__Supplied data__.
* begin *

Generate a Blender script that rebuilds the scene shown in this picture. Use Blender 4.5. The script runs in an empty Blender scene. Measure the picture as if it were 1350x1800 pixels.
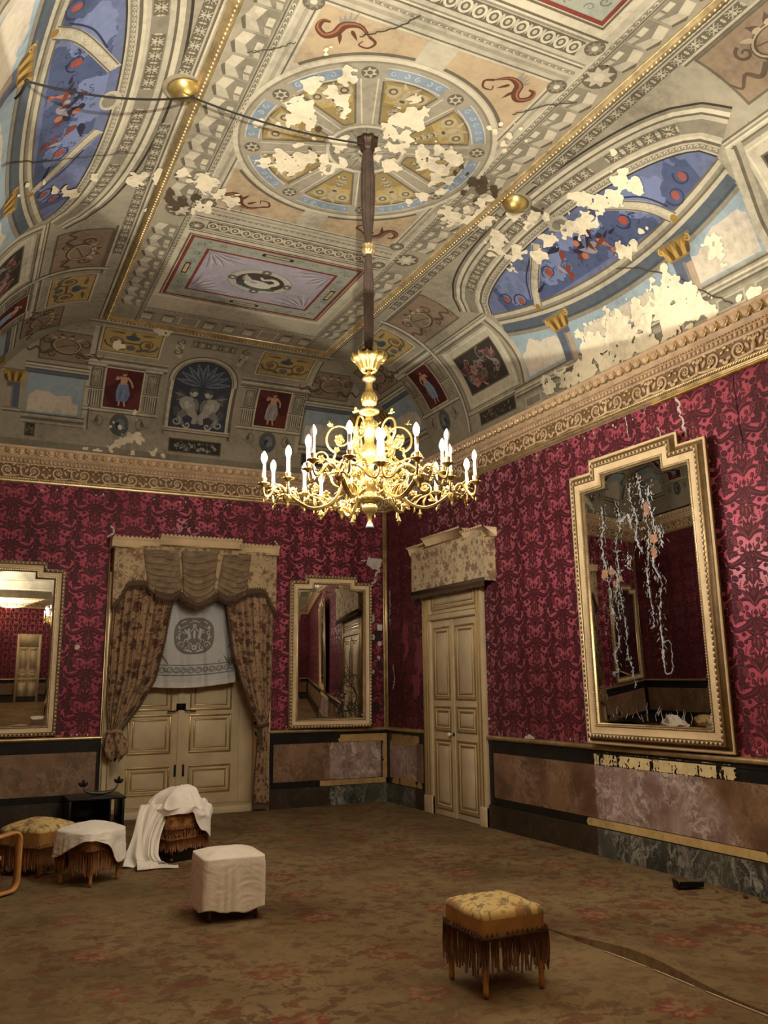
import bpy, math, random
import numpy as np
from mathutils import Vector, Matrix
from mathutils.geometry import tessellate_polygon

random.seed(7)
rng = np.random.default_rng(11)
S = bpy.context.scene
COL = S.collection
PI = math.pi

# ------------------------------------------------------------------ camera
CAM = (-5.632, -11.532, 1.6)
PITCH, YAW, ROLL, FPX = 0.19696, 0.45229, -0.00919, 1530.0
cd = bpy.data.cameras.new('camera')
co = bpy.data.objects.new('camera', cd)
COL.objects.link(co)
cd.sensor_fit = 'HORIZONTAL'
cd.sensor_width = 36.0
cd.lens = 36.0 * FPX / 1350.0
cd.clip_start = 0.05
_f = Vector((math.sin(YAW) * math.cos(PITCH), math.cos(YAW) * math.cos(PITCH), math.sin(PITCH)))
_r = Vector((math.cos(YAW), -math.sin(YAW), 0))
_u = _r.cross(_f)
_r2 = math.cos(ROLL) * _r + math.sin(ROLL) * _u
_u2 = -math.sin(ROLL) * _r + math.cos(ROLL) * _u
M = Matrix((_r2, _u2, -_f)).transposed().to_4x4()
M.translation = Vector(CAM)
co.matrix_world = M
S.camera = co

# ------------------------------------------------------------------ light and exposure
S.view_settings.view_transform = 'Standard'
S.view_settings.look = 'None'
S.view_settings.gamma = 1.0
S.view_settings.use_curve_mapping = False
S.view_settings.exposure = 1.5
BULB_STRENGTH = 290.0
BULB_COLOR = (1.0, 0.93, 0.82)
wd = bpy.data.worlds.new('world')
S.world = wd
wd.use_nodes = True
wd.node_tree.nodes['Background'].inputs[0].default_value = (0.9, 0.85, 0.8, 1)
wd.node_tree.nodes['Background'].inputs[1].default_value = 0.0
# a shaded flood lamp in the near part of the room throws light upwards only
LAMP_AT = (-5.3, -11.3, 2.95)
ld = bpy.data.lights.new('flood_lamp_light', 'SPOT')
ld.energy = 1050
ld.color = (1.0, 0.95, 0.84)
ld.spot_size = math.radians(97)
ld.spot_blend = 0.015
ld.shadow_soft_size = 0.03
lo = bpy.data.objects.new('flood_lamp_light', ld)
COL.objects.link(lo)
lo.location = LAMP_AT
_n = Vector((math.sin(0.75) * math.cos(1.08), math.cos(0.75) * math.cos(1.08), math.sin(1.08)))
lo.rotation_euler = _n.to_track_quat('-Z', 'Y').to_euler()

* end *

__Short exercise__. Write out, word for word, the lines from the start of the data through the one holding "S.camera = co". Omit pictures.

__Correct response__.
Generate a Blender script that rebuilds the scene shown in this picture. Use Blender 4.5. The script runs in an empty Blender scene. Measure the picture as if it were 1350x1800 pixels.
import bpy, math, random
import numpy as np
from mathutils import Vector, Matrix
from mathutils.geometry import tessellate_polygon

random.seed(7)
rng = np.random.default_rng(11)
S = bpy.context.scene
COL = S.collection
PI = math.pi

# ------------------------------------------------------------------ camera
CAM = (-5.632, -11.532, 1.6)
PITCH, YAW, ROLL, FPX = 0.19696, 0.45229, -0.00919, 1530.0
cd = bpy.data.cameras.new('camera')
co = bpy.data.objects.new('camera', cd)
COL.objects.link(co)
cd.sensor_fit = 'HORIZONTAL'
cd.sensor_width = 36.0
cd.lens = 36.0 * FPX / 1350.0
cd.clip_start = 0.05
_f = Vector((math.sin(YAW) * math.cos(PITCH), math.cos(YAW) * math.cos(PITCH), math.sin(PITCH)))
_r = Vector((math.cos(YAW), -math.sin(YAW), 0))
_u = _r.cross(_f)
_r2 = math.cos(ROLL) * _r + math.sin(ROLL) * _u
_u2 = -math.sin(ROLL) * _r + math.cos(ROLL) * _u
M = Matrix((_r2, _u2, -_f)).transposed().to_4x4()
M.translation = Vector(CAM)
co.matrix_world = M
S.camera = co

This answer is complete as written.